### Work required
Can you transcribe the data exactly? Leave the pictures out.

───── Supplied material

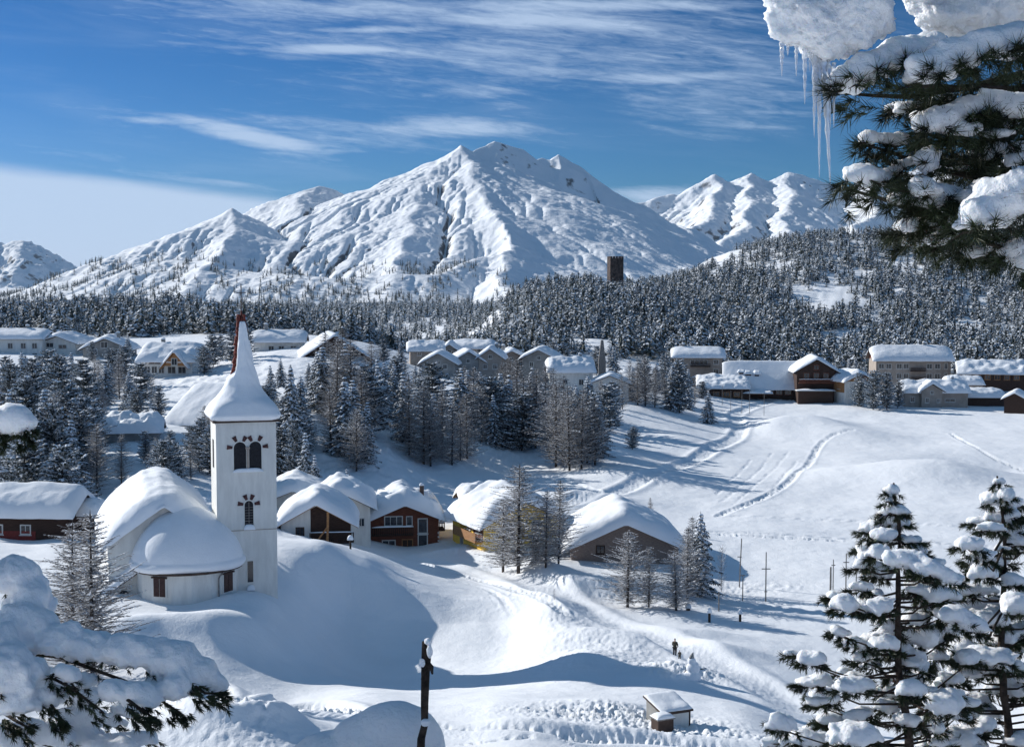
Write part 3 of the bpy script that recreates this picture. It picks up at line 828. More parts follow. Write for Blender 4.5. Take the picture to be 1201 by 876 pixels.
base_prof = [(TH_ + 0.0, 2.42), (TH_ + 0.14, 2.44), (TH_ + 0.9, 2.0), (TH_ + 1.7, 1.45), (TH_ + 2.8, 0.88), (TH_ + 4.4, 0.50), (TH_ + 6.2, 0.30), (TH_ + 7.7, 0.20), (TH_ + 8.9, 0.05)]
spire_o = spire(base_prof, 'spire', M['shingle'], church, 0.0, 32)
eb = MB(); eb.box(-2.66, 2.66, tw - 2.66, tw + 2.66, TH_ - 0.12, TH_ + 0.05); eb.build('eaves_board', M['eave'], spire_o)
# snow on the spire: full blanket lower down, leaving the two shingle edges free near the top
def blanket():
    n, rows = 64, 60
    V = []; F = []
    for i in range(rows + 1):
        t = i / rows
        z = TH_ + 0.02 + 8.0 * t
        zz = [p[0] for p in base_prof]; rr = [p[1] for p in base_prof]
        r0 = float(np.interp(z, zz, rr))
        th = 0.50 * (1 - t) ** 0.7 + 0.16
        th *= min(1, 0.35 + 3.4 * t / 0.25) if t < 0.2 else 1
        bell = 0.20 * math.exp(-((t - 0.17) / 0.10) ** 2)
        for k in range(n):
            a = 2 * math.pi * (k + 0.5) / n
            c, s_ = math.cos(a), math.sin(a)
            pw = 2.0 + 7.0 * max(0, 1 - t * 4.5)
            base = (r0 + th + bell) * (1.0 / (abs(c) ** pw + abs(s_) ** pw) ** (1 / pw))
            j = 0.14 * float(fbm(np.array([c * 1.5 + 3]), np.array([s_ * 1.5 + z * 0.7]), 3)[0])
            # windward (left and behind) side swept bare near the top
            d = math.cos(a - math.radians(178)); bare = max(0.0, min(1, (d - 0.55) / 0.25)) * max(0, min(1, (t - 0.42) / 0.1))
            d2 = math.cos(a - math.radians(8)); bare = max(bare, max(0.0, min(1, (d2 - 0.72) / 0.2)) * max(0, min(1, (t - 0.80) / 0.06)))
            rr_ = base * (1 - bare) + (r0 * 0.72) * bare + j * (1 - bare)
            V.append((c * rr_, tw + s_ * rr_, z))
    for i in range(rows):
        for k in range(n):
            F.append((i * n + k, i * n + (k + 1) % n, (i + 1) * n + (k + 1) % n, (i + 1) * n + k))
    F.append(tuple(range(n - 1, -1, -1))); F.append(tuple(rows * n + k for k in range(n)))
    mb = MB(); mb.add(V, F); return mb.build('snow_cover', M['snow_roof'], spire_o, smooth=True)
blanket()
# rough shingle fins on the bare edges
fb = MB()
for sgn, z0, z1 in ((-1, 11.8 - 8.6 + TH_ - 0.0, TH_ + 8.6), (1, TH_ + 6.2, TH_ + 8.6)):
    zlist = np.linspace(z0 if sgn < 0 else z0, z1, 16)
    for za, zb in zip(zlist[:-1], zlist[1:]):
        ra = float(np.interp(za, [p[0] for p in base_prof], [p[1] for p in base_prof])) + 0.10 + random.uniform(-0.05, 0.06)
        rb = float(np.interp(zb, [p[0] for p in base_prof], [p[1] for p in base_prof])) + 0.13
        fb.prism([(sgn * (ra - 0.10), za), (sgn * (ra + (random.uniform(.08, .24) if sgn < 0 else .12)), za - 0.06), (sgn * (rb + (.12 if sgn < 0 else .06)), zb), (sgn * (rb - 0.10), zb)], tw - 0.16, tw + 0.2, 'y')
fb.build('ridge_shingles', M['shingle'], spire_o)
cr = MB(); cr.box(-0.035, 0.035, tw - 0.035, tw + 0.035, TH_ + 8.7, TH_ + 11.1); cr.box(-0.38, 0.38, tw - 0.03, tw + 0.03, TH_ + 10.35, TH_ + 10.42)
cr.build('cross', M['eave'], spire_o)
# windows of the tower
def arched(parent, cx, z0, w, h, depth=0.25, name='belfry_window', louvre=False):
    pts = [(cx - w / 2, z0), (cx + w / 2, z0)] + [(cx + w / 2 * math.cos(a), z0 + h - w / 2 + w / 2 * math.sin(a)) for a in np.linspace(0, math.pi, 11)]
    m = MB(); m.prism(pts, -0.012, 0.10, 'y')
    o = m.build(name, M['black'], parent)
    f = MB()
    f.prism([(cx - w / 2 - 0.08, z0), (cx - w / 2 + 0.005, z0), (cx - w / 2 + 0.005, z0 + h - w / 2), (cx - w / 2 - 0.08, z0 + h - w / 2)], -0.05, 0.05, 'y')
    f.prism([(cx + w / 2 - 0.005, z0), (cx + w / 2 + 0.08, z0), (cx + w / 2 + 0.08, z0 + h - w / 2), (cx + w / 2 - 0.005, z0 + h - w / 2)], -0.05, 0.05, 'y')
    arc = [(cx + (w / 2 + 0.08) * math.cos(a), z0 + h - w / 2 + (w / 2 + 0.08) * math.sin(a)) for a in np.linspace(0, math.pi, 11)]
    arc2 = [(cx + (w / 2 - 0.005) * math.cos(a), z0 + h - w / 2 + (w / 2 - 0.005) * math.sin(a)) for a in np.linspace(math.pi, 0, 11)]
    f.prism(arc + arc2, -0.05, 0.05, 'y')
    f.build('surround', M['plaster'], o)
    if louvre:
        l = MB()
        for i in range(7): l.box(cx - w / 2 + 0.02, cx + w / 2 - 0.02, -0.035, -0.013, z0 + 0.1 + i * (h - 0.45) / 7, z0 + 0.13 + i * (h - 0.45) / 7)
        l.box(cx - 0.02, cx + 0.02, -0.04, -0.013, z0 + 0.05, z0 + h - 0.12)
        l.build('grille', M['metal'], o)
    return o
def voussoirs(parent, cx, zc, r, angs):
    for a in angs:
        a = math.radians(a); c, s_ = math.cos(a), math.sin(a)
        m = MB()
        p = [(r, -0.10), (r + 0.44, -0.18), (r + 0.44, 0.18), (r, 0.10)]
        m.prism([(cx + x * c - y * s_, zc + x * s_ + y * c) for x, y in p], -0.07, 0.02, 'y')
        m.build('arch_stone', M['redstone'], parent)
zb = 10.25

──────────

### Answer to this task
Write part 3 of the bpy script that recreates this picture. It picks up at line 828. More parts follow. Write for Blender 4.5. Take the picture to be 1201 by 876 pixels.
base_prof = [(TH_ + 0.0, 2.42), (TH_ + 0.14, 2.44), (TH_ + 0.9, 2.0), (TH_ + 1.7, 1.45), (TH_ + 2.8, 0.88), (TH_ + 4.4, 0.50), (TH_ + 6.2, 0.30), (TH_ + 7.7, 0.20), (TH_ + 8.9, 0.05)]
spire_o = spire(base_prof, 'spire', M['shingle'], church, 0.0, 32)
eb = MB(); eb.box(-2.66, 2.66, tw - 2.66, tw + 2.66, TH_ - 0.12, TH_ + 0.05); eb.build('eaves_board', M['eave'], spire_o)
# snow on the spire: full blanket lower down, leaving the two shingle edges free near the top
def blanket():
    n, rows = 64, 60
    V = []; F = []
    for i in range(rows + 1):
        t = i / rows
        z = TH_ + 0.02 + 8.0 * t
        zz = [p[0] for p in base_prof]; rr = [p[1] for p in base_prof]
        r0 = float(np.interp(z, zz, rr))
        th = 0.50 * (1 - t) ** 0.7 + 0.16
        th *= min(1, 0.35 + 3.4 * t / 0.25) if t < 0.2 else 1
        bell = 0.20 * math.exp(-((t - 0.17) / 0.10) ** 2)
        for k in range(n):
            a = 2 * math.pi * (k + 0.5) / n
            c, s_ = math.cos(a), math.sin(a)
            pw = 2.0 + 7.0 * max(0, 1 - t * 4.5)
            base = (r0 + th + bell) * (1.0 / (abs(c) ** pw + abs(s_) ** pw) ** (1 / pw))
            j = 0.14 * float(fbm(np.array([c * 1.5 + 3]), np.array([s_ * 1.5 + z * 0.7]), 3)[0])
            # windward (left and behind) side swept bare near the top
            d = math.cos(a - math.radians(178)); bare = max(0.0, min(1, (d - 0.55) / 0.25)) * max(0, min(1, (t - 0.42) / 0.1))
            d2 = math.cos(a - math.radians(8)); bare = max(bare, max(0.0, min(1, (d2 - 0.72) / 0.2)) * max(0, min(1, (t - 0.80) / 0.06)))
            rr_ = base * (1 - bare) + (r0 * 0.72) * bare + j * (1 - bare)
            V.append((c * rr_, tw + s_ * rr_, z))
    for i in range(rows):
        for k in range(n):
            F.append((i * n + k, i * n + (k + 1) % n, (i + 1) * n + (k + 1) % n, (i + 1) * n + k))
    F.append(tuple(range(n - 1, -1, -1))); F.append(tuple(rows * n + k for k in range(n)))
    mb = MB(); mb.add(V, F); return mb.build('snow_cover', M['snow_roof'], spire_o, smooth=True)
blanket()
# rough shingle fins on the bare edges
fb = MB()
for sgn, z0, z1 in ((-1, 11.8 - 8.6 + TH_ - 0.0, TH_ + 8.6), (1, TH_ + 6.2, TH_ + 8.6)):
    zlist = np.linspace(z0 if sgn < 0 else z0, z1, 16)
    for za, zb in zip(zlist[:-1], zlist[1:]):
        ra = float(np.interp(za, [p[0] for p in base_prof], [p[1] for p in base_prof])) + 0.10 + random.uniform(-0.05, 0.06)
        rb = float(np.interp(zb, [p[0] for p in base_prof], [p[1] for p in base_prof])) + 0.13
        fb.prism([(sgn * (ra - 0.10), za), (sgn * (ra + (random.uniform(.08, .24) if sgn < 0 else .12)), za - 0.06), (sgn * (rb + (.12 if sgn < 0 else .06)), zb), (sgn * (rb - 0.10), zb)], tw - 0.16, tw + 0.2, 'y')
fb.build('ridge_shingles', M['shingle'], spire_o)
cr = MB(); cr.box(-0.035, 0.035, tw - 0.035, tw + 0.035, TH_ + 8.7, TH_ + 11.1); cr.box(-0.38, 0.38, tw - 0.03, tw + 0.03, TH_ + 10.35, TH_ + 10.42)
cr.build('cross', M['eave'], spire_o)
# windows of the tower
def arched(parent, cx, z0, w, h, depth=0.25, name='belfry_window', louvre=False):
    pts = [(cx - w / 2, z0), (cx + w / 2, z0)] + [(cx + w / 2 * math.cos(a), z0 + h - w / 2 + w / 2 * math.sin(a)) for a in np.linspace(0, math.pi, 11)]
    m = MB(); m.prism(pts, -0.012, 0.10, 'y')
    o = m.build(name, M['black'], parent)
    f = MB()
    f.prism([(cx - w / 2 - 0.08, z0), (cx - w / 2 + 0.005, z0), (cx - w / 2 + 0.005, z0 + h - w / 2), (cx - w / 2 - 0.08, z0 + h - w / 2)], -0.05, 0.05, 'y')
    f.prism([(cx + w / 2 - 0.005, z0), (cx + w / 2 + 0.08, z0), (cx + w / 2 + 0.08, z0 + h - w / 2), (cx + w / 2 - 0.005, z0 + h - w / 2)], -0.05, 0.05, 'y')
    arc = [(cx + (w / 2 + 0.08) * math.cos(a), z0 + h - w / 2 + (w / 2 + 0.08) * math.sin(a)) for a in np.linspace(0, math.pi, 11)]
    arc2 = [(cx + (w / 2 - 0.005) * math.cos(a), z0 + h - w / 2 + (w / 2 - 0.005) * math.sin(a)) for a in np.linspace(math.pi, 0, 11)]
    f.prism(arc + arc2, -0.05, 0.05, 'y')
    f.build('surround', M['plaster'], o)
    if louvre:
        l = MB()
        for i in range(7): l.box(cx - w / 2 + 0.02, cx + w / 2 - 0.02, -0.035, -0.013, z0 + 0.1 + i * (h - 0.45) / 7, z0 + 0.13 + i * (h - 0.45) / 7)
        l.box(cx - 0.02, cx + 0.02, -0.04, -0.013, z0 + 0.05, z0 + h - 0.12)
        l.build('grille', M['metal'], o)
    return o
def voussoirs(parent, cx, zc, r, angs):
    for a in angs:
        a = math.radians(a); c, s_ = math.cos(a), math.sin(a)
        m = MB()
        p = [(r, -0.10), (r + 0.44, -0.18), (r + 0.44, 0.18), (r, 0.10)]
        m.prism([(cx + x * c - y * s_, zc + x * s_ + y * c) for x, y in p], -0.07, 0.02, 'y')
        m.build('arch_stone', M['redstone'], parent)
zb = 10.25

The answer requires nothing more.